Hello Ahmed,
do you wanna describe the problem that you currently have/face with AMM or is
it more like "we have a performance/functional problem in this database and in
my experience we had problems with AMM in the past - so let's try this"
The mentioned huge pages advantage (or large pages what it is called on AIX)

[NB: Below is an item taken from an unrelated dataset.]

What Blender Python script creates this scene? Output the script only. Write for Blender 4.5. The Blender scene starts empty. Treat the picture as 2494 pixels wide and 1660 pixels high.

with ASMM is not such a big deal in a lot of the AIX environments as Oracle
already uses 64K (medium) pages on AIX instead of the 4K pages on Linux -
however if you have a really large SGA and a lot of processes, it might be an
useful option too.
So back to the original question: What is the problem that you wanna solve with
the change from AMM to ASMM or why do you try to convince the DBA? :-)
Best Regards
Stefan Koehler
Independent Oracle performance consultant and researcher
Website: http://www.soocs.de
Twitter: @OracleSK
"ahmed.fikri@xxxxxxxxxxx" <ahmed.fikri@xxxxxxxxxxx> hat am 23. Januar 2020 um--
19:27 geschrieben:
it is Aix Os.
Regards
Ahmed
On Thu, Jan 23, 2020 at 5:39 PM ahmed.fikri@xxxxxxxxxxx <
ahmed.fikri@xxxxxxxxxxx> wrote:
Hi,
Coincidentally, I have seen in a productive DB that it is used AMM instead
of Asmm. I'm a developer with a bit of a dba knowledge. Our software uses a
huge db and does complex calculations.
In my experience, using amm we had only problems with other customers on
11g and 12c
In addition, I have read many articles, that recommend to use asmm instead
of amm.
The DBA is ready to use Asmm, but only if I convince him.
The question: It is true that amm is not good (huge db, lot of sessions,
parallels work)
If I'm right how can I connvince the dba?